Revolutionary Marxist Students aren’t revolting yet
All five students I approached outside Brochstein Pavilion last Saturday had the same answer to my question. Had they heard of the Rice Revolutionary Marxist Students? Nope, not really.
With only three regularly attending members, Rice RMS occupies an unassuming presence on campus that only a handful of students are aware of.
The club was founded by its current president Zachary Katz, who said his interest in Marxism was sparked by Bernie Sanders’ 2020 presidential campaign.
“I was wondering why someone [like Sanders], who has general policies that are good for people, like healthcare and less tuition for colleges … [would] not be successful in his presidential run,” Katz, a Brown College junior, said. “I was thinking maybe the answer is not working within the system that we have in the U.S., and then I started learning more about socialism.”
When Katz started at Rice in fall of 2021, he said he noticed a lack of any leftist political presence on campus. In December 2022, with the help of some Houston-based alumni from RMS chapters at other universities, Katz began putting up flyers around campus and spreading the word about a new Rice RMS chapter, hoping that it would catch on. Regular weekly meetings began the following spring.
Rice RMS is part of a national organization with study groups at nine universities, now including Rice. The RMS National Committee designs curricula for study groups and publishes a biannual political magazine called “Red Horizon,” presenting a Marxist perspective on a range of current events and issues. But according to National Committee member Aleksei Kassa, student involvement is low nationwide.
“Overall in the country right now, we see pretty low levels of student involvement in politics, with a few exceptions once every three or four years, such as what we see [with] Palestine demonstrations or Black Lives Matter back in 2020,” Kassa, a junior at the University of Massachusetts Amherst, said. “For each university it’ll be somewhere between two to four students leading the study, and then you’ll have three or four students who attend regularly.”
Rice RMS co-head Maheen Majumdar said he blames busy schedules, campus culture and social media for low political involvement rates at Rice and other universities.
“There’s a lot of things that go against the active involvement of students within political life,” Rice RMS co-head Maheen Majumdar, a highschool classmate of Katz and UMass Amherst alumnus, said. “For example, as a student I had a lot of busywork, and I know that’s true for students at a lot of universities and especially true at Rice.
“I think there are different negative social trends that go against [political involvement] too,” Majumdar continued. “Party culture and general pleasure-seeking with hookup culture … [and] social media, which is just like, ‘I get my politics by just scrolling through Twitter a little bit and not actually engaging with the material.’”
Katz said it’s also possible that students just don’t understand what RMS is really about.
“The name is Revolutionary Marxist Students, and when people hear ‘revolution,’ they might think that we’re trying to put on a revolution, like, immediately … but that’s not what we’re trying to do,” Katz said.
Members say Rice RMS is primarily concerned with finding engaging ways to teach and discuss Marxist theory and analyze past socialist revolutionary struggles with students at all levels of understanding and experience.

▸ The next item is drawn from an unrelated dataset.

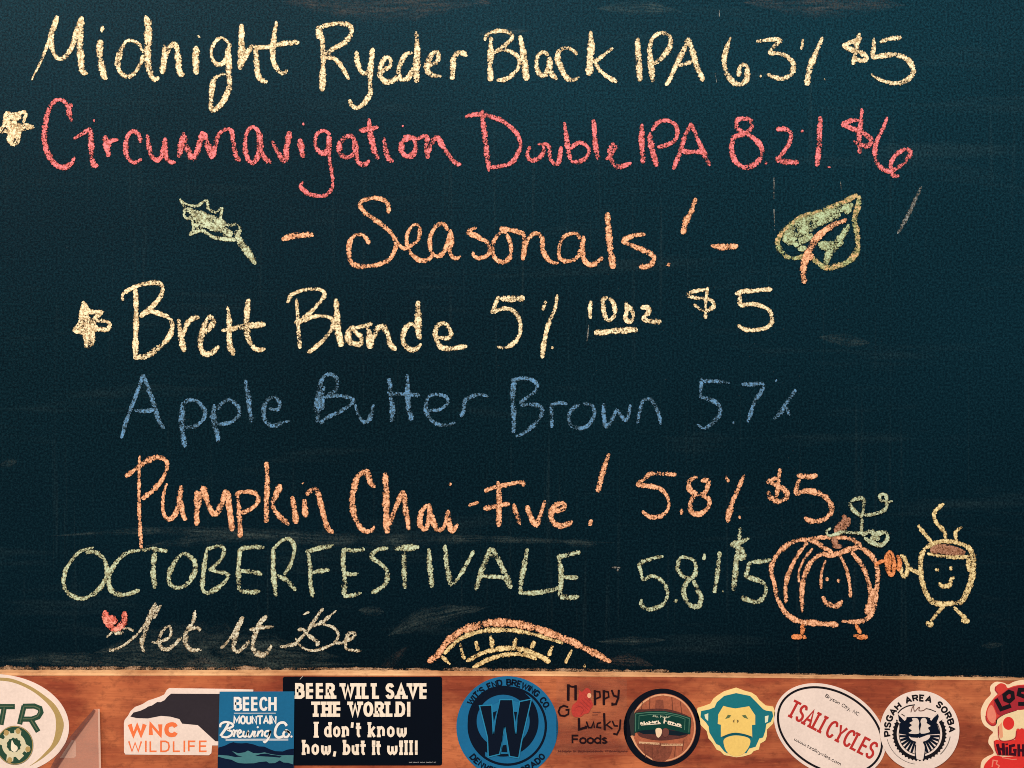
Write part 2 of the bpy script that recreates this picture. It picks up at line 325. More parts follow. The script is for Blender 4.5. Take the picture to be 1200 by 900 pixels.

“We’re not just lecturing these students about what the key concepts are, but trying to get them to try to think and understand how these concepts click together with what [they] already know, and maybe if [they] don’t have any background, how do [they] begin to get a foundation on these concepts?” Majumdar said. “That involves being able to have little discussions throughout the presentation, asking questions, commenting, bringing questions to the table from your reading and really engaging with the text and the material in a more active way.”
RMS leaders also encourage students to put what they’ve learned in the club into practice after graduation rather than focusing solely on the promising careers and white-collar jobs that their classes may prepare them for.
“We encourage students to not automatically take the careerist path, where you work a white-collar office job for a big company after you graduate,” Katz said. “There have been RMS students at other colleges who have graduated and have decided to devote most of their time to being a labor organizer.”
Rice RMS has also collaborated with other groups both within and beyond the hedges to plan larger events, such as last semester’s “Anti-War Teach-In” event preceding the Baker Institute’s 30th anniversary gala. The event was hosted in partnership with Rice Students for Justice in Palestine, the Party for Socialism and Liberation, the Palestinian Youth Movement, the Houston Democratic Socialists of America and the Rice Asian Diasporic and Asian American Research Collective.
Careerism, social media politics and college life in general — Katz and Majumdar say many things may deter today’s students from the ideas that Karl Marx championed. But for those already involved in RMS, choosing to weave the study of Marxism into everyday life is a no-brainer.
“Marxism has been a great tool for revolutionaries in the past, people wanting to change the world around them,” Kassa said. “If you are someone who recognizes those very real injustices, those very real problems of the world, why not try to commit yourself to starting learning how to make it better?”